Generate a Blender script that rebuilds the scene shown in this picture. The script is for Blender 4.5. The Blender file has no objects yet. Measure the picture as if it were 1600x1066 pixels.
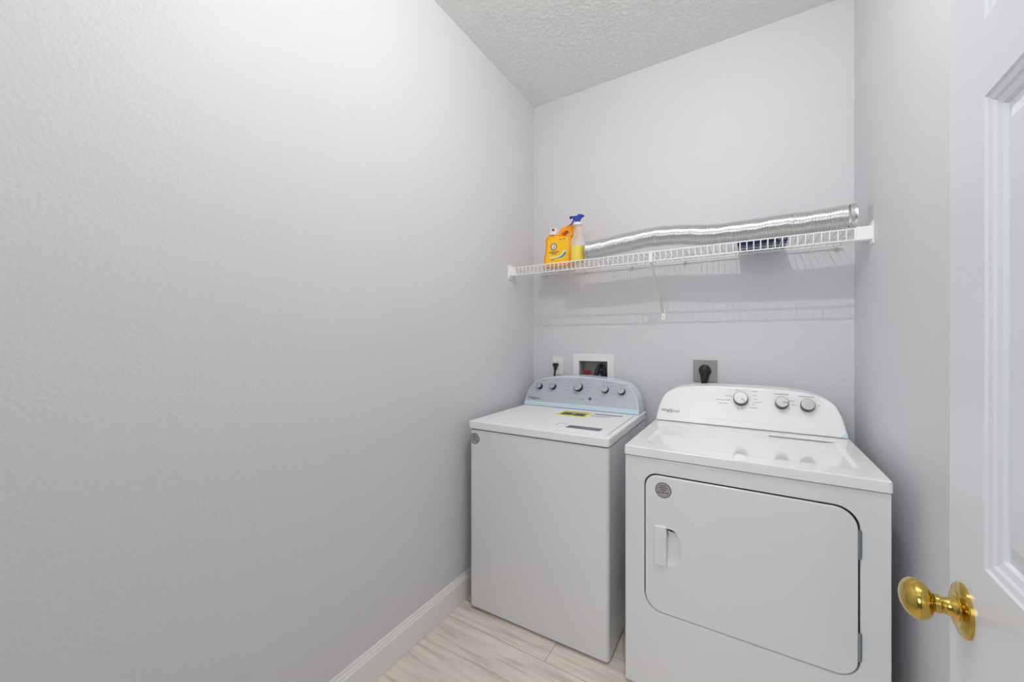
import bpy, bmesh, math, random
from mathutils import Vector, Matrix
random.seed(4)
PI = math.pi
S = bpy.context.scene
C = S.collection

# ------------------------------------------------------------------ camera
cam_d = bpy.data.cameras.new('camera'); cam = bpy.data.objects.new('camera', cam_d); C.objects.link(cam)
cam.location = (0, 0, 1.29); cam.rotation_euler = (PI/2, 0, math.radians(31.5))
cam_d.sensor_width = 36; cam_d.lens = 607/1600*36; cam_d.clip_start = 0.02
S.camera = cam
# ------------------------------------------------------------------ world, lights, exposure
w = bpy.data.worlds.new('world'); S.world = w; w.use_nodes = True
bg = w.node_tree.nodes['Background']; bg.inputs[0].default_value = (0.93, 0.96, 1.0, 1); bg.inputs[1].default_value = 0.14
LIGHT_POS = (-0.16, 0.80, 2.835)
LIGHT_POWER = 24.0        # bulb of the ceiling light
BULB_R = 0.011
HALL_FILL_POWER = 17.0
hl = bpy.data.lights.new('hall_fill_light', 'AREA'); hl.shape = 'DISK'; hl.size = 1.0; hl.energy = HALL_FILL_POWER  # added fill lamp behind the doorway, brightens the machine fronts
hl.color = (0.95, 0.97, 1.0)
ho = bpy.data.objects.new('hall_fill_light', hl); C.objects.link(ho)
ho.location = (-0.6, -1.1, 1.9); ho.rotation_euler = (math.radians(60), 0, 0)
bl = bpy.data.lights.new('ceiling_bulb', 'POINT'); bl.energy = LIGHT_POWER; bl.shadow_soft_size = BULB_R; bl.color = (1.0, 0.985, 0.96)
bo_ = bpy.data.objects.new('ceiling_bulb', bl); C.objects.link(bo_); bo_.location = (LIGHT_POS[0], LIGHT_POS[1], LIGHT_POS[2]-0.070)
S.view_settings.view_transform = 'Standard'; S.view_settings.look = 'None'
S.view_settings.gamma = 1; S.view_settings.use_curve_mapping = False
S.view_settings.exposure = 0.12
S.cycles.use_denoising = True
S.cycles.sample_clamp_indirect = 4.0; S.cycles.max_bounces = 14; S.cycles.diffuse_bounces = 12

# ------------------------------------------------------------------ materials
def mat(name, col, rough=0.5, metal=0.0, spec=0.5, coat=0.0, alpha=1.0, trans=0.0, emit=0.0):
    m = bpy.data.materials.new(name); m.use_nodes = True
    b = m.node_tree.nodes['Principled BSDF']
    b.inputs['Base Color'].default_value = (*col, 1); b.inputs['Roughness'].default_value = rough
    b.inputs['Metallic'].default_value = metal; b.inputs['Specular IOR Level'].default_value = spec
    b.inputs['Coat Weight'].default_value = coat; b.inputs['Alpha'].default_value = alpha
    b.inputs['Transmission Weight'].default_value = trans
    if emit:
        b.inputs['Emission Color'].default_value = (*col, 1); b.inputs['Emission Strength'].default_value = emit
    return m
def bump(m, scale, dist, strength=1.0, detail=2.0, kind='noise', stretch=(1, 1, 1), ramp=None):
    nt = m.node_tree; N = nt.nodes; L = nt.links
    tc = N.new('ShaderNodeTexCoord'); mp = N.new('ShaderNodeMapping'); mp.inputs['Scale'].default_value = stretch
    L.new(tc.outputs['Object'], mp.inputs['Vector'])
    t = N.new('ShaderNodeTexNoise'); t.inputs['Scale'].default_value = scale; t.inputs['Detail'].default_value = detail
    L.new(mp.outputs[0], t.inputs['Vector']); out = t.outputs['Fac']
    if ramp:
        r = N.new('ShaderNodeMapRange'); r.interpolation_type = 'SMOOTHSTEP'
        r.inputs['From Min'].default_value = ramp[0]; r.inputs['From Max'].default_value = ramp[1]
        L.new(out, r.inputs['Value']); out = r.outputs[0]
    bm_ = N.new('ShaderNodeBump'); bm_.inputs['Distance'].default_value = dist; bm_.inputs['Strength'].default_value = strength
    L.new(out, bm_.inputs['Height']); L.new(bm_.outputs[0], N['Principled BSDF'].inputs['Normal'])
    return m
M = {}
M['wall'] = bump(mat('wall_paint', (0.69, 0.695, 0.717), 0.5, spec=0.35), 105, 0.0022, 0.6, 3)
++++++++
• _Short task_:
Give again, exactly, the lines from the start of the data through the one holding "C = S.collection"; omit the pictures.

• _Answer to this task_:
Generate a Blender script that rebuilds the scene shown in this picture. The script is for Blender 4.5. The Blender file has no objects yet. Measure the picture as if it were 1600x1066 pixels.
import bpy, bmesh, math, random
from mathutils import Vector, Matrix
random.seed(4)
PI = math.pi
S = bpy.context.scene
C = S.collection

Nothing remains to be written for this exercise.